◆ **Task directions**
Print out the material that follows word for word.

◆ **Material**
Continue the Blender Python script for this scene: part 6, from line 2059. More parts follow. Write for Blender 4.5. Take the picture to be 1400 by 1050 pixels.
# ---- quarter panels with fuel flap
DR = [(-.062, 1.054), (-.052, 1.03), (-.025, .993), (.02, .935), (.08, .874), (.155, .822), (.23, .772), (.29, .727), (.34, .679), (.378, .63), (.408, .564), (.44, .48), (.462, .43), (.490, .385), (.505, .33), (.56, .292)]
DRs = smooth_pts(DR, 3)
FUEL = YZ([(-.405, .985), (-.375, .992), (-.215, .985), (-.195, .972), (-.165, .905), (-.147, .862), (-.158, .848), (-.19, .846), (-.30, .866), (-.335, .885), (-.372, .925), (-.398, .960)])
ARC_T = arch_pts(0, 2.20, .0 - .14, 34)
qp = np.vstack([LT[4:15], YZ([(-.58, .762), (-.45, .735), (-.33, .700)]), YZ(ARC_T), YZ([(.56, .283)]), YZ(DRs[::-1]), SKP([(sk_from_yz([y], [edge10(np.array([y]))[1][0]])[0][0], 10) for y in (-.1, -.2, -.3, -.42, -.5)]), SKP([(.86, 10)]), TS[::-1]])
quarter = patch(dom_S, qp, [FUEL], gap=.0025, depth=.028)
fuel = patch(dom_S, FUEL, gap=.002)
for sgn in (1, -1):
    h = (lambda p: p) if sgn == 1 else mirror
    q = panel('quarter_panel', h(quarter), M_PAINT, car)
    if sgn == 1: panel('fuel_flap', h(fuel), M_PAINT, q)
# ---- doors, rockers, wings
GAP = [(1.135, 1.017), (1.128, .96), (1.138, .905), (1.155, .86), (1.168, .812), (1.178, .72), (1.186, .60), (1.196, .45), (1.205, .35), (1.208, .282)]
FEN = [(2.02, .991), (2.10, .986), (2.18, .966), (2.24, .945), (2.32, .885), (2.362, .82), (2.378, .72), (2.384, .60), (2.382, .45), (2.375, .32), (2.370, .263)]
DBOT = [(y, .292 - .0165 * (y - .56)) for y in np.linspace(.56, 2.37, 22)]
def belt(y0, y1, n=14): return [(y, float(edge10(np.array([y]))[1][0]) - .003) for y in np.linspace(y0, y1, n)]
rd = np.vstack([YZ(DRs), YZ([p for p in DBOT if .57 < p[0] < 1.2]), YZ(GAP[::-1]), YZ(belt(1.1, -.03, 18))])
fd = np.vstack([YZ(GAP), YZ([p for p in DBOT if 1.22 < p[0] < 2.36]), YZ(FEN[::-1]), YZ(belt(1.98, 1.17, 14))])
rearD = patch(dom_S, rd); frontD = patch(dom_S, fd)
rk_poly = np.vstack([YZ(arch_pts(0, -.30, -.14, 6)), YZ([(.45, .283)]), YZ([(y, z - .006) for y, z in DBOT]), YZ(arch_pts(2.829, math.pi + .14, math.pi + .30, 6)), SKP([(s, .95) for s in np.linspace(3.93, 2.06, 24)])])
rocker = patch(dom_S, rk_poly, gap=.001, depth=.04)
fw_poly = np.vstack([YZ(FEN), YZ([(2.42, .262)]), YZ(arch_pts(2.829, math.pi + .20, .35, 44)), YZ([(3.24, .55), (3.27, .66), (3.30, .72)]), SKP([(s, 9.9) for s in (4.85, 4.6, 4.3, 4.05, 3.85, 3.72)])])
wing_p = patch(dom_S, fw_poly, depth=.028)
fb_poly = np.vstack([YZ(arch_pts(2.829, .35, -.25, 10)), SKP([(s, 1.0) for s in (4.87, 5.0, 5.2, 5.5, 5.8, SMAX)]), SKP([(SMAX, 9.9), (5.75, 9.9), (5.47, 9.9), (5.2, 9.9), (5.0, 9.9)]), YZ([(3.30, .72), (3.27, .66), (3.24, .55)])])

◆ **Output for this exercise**
Continue the Blender Python script for this scene: part 6, from line 2059. More parts follow. Write for Blender 4.5. Take the picture to be 1400 by 1050 pixels.
# ---- quarter panels with fuel flap
DR = [(-.062, 1.054), (-.052, 1.03), (-.025, .993), (.02, .935), (.08, .874), (.155, .822), (.23, .772), (.29, .727), (.34, .679), (.378, .63), (.408, .564), (.44, .48), (.462, .43), (.490, .385), (.505, .33), (.56, .292)]
DRs = smooth_pts(DR, 3)
FUEL = YZ([(-.405, .985), (-.375, .992), (-.215, .985), (-.195, .972), (-.165, .905), (-.147, .862), (-.158, .848), (-.19, .846), (-.30, .866), (-.335, .885), (-.372, .925), (-.398, .960)])
ARC_T = arch_pts(0, 2.20, .0 - .14, 34)
qp = np.vstack([LT[4:15], YZ([(-.58, .762), (-.45, .735), (-.33, .700)]), YZ(ARC_T), YZ([(.56, .283)]), YZ(DRs[::-1]), SKP([(sk_from_yz([y], [edge10(np.array([y]))[1][0]])[0][0], 10) for y in (-.1, -.2, -.3, -.42, -.5)]), SKP([(.86, 10)]), TS[::-1]])
quarter = patch(dom_S, qp, [FUEL], gap=.0025, depth=.028)
fuel = patch(dom_S, FUEL, gap=.002)
for sgn in (1, -1):
    h = (lambda p: p) if sgn == 1 else mirror
    q = panel('quarter_panel', h(quarter), M_PAINT, car)
    if sgn == 1: panel('fuel_flap', h(fuel), M_PAINT, q)
# ---- doors, rockers, wings
GAP = [(1.135, 1.017), (1.128, .96), (1.138, .905), (1.155, .86), (1.168, .812), (1.178, .72), (1.186, .60), (1.196, .45), (1.205, .35), (1.208, .282)]
FEN = [(2.02, .991), (2.10, .986), (2.18, .966), (2.24, .945), (2.32, .885), (2.362, .82), (2.378, .72), (2.384, .60), (2.382, .45), (2.375, .32), (2.370, .263)]
DBOT = [(y, .292 - .0165 * (y - .56)) for y in np.linspace(.56, 2.37, 22)]
def belt(y0, y1, n=14): return [(y, float(edge10(np.array([y]))[1][0]) - .003) for y in np.linspace(y0, y1, n)]
rd = np.vstack([YZ(DRs), YZ([p for p in DBOT if .57 < p[0] < 1.2]), YZ(GAP[::-1]), YZ(belt(1.1, -.03, 18))])
fd = np.vstack([YZ(GAP), YZ([p for p in DBOT if 1.22 < p[0] < 2.36]), YZ(FEN[::-1]), YZ(belt(1.98, 1.17, 14))])
rearD = patch(dom_S, rd); frontD = patch(dom_S, fd)
rk_poly = np.vstack([YZ(arch_pts(0, -.30, -.14, 6)), YZ([(.45, .283)]), YZ([(y, z - .006) for y, z in DBOT]), YZ(arch_pts(2.829, math.pi + .14, math.pi + .30, 6)), SKP([(s, .95) for s in np.linspace(3.93, 2.06, 24)])])
rocker = patch(dom_S, rk_poly, gap=.001, depth=.04)
fw_poly = np.vstack([YZ(FEN), YZ([(2.42, .262)]), YZ(arch_pts(2.829, math.pi + .20, .35, 44)), YZ([(3.24, .55), (3.27, .66), (3.30, .72)]), SKP([(s, 9.9) for s in (4.85, 4.6, 4.3, 4.05, 3.85, 3.72)])])
wing_p = patch(dom_S, fw_poly, depth=.028)
fb_poly = np.vstack([YZ(arch_pts(2.829, .35, -.25, 10)), SKP([(s, 1.0) for s in (4.87, 5.0, 5.2, 5.5, 5.8, SMAX)]), SKP([(SMAX, 9.9), (5.75, 9.9), (5.47, 9.9), (5.2, 9.9), (5.0, 9.9)]), YZ([(3.30, .72), (3.27, .66), (3.24, .55)])])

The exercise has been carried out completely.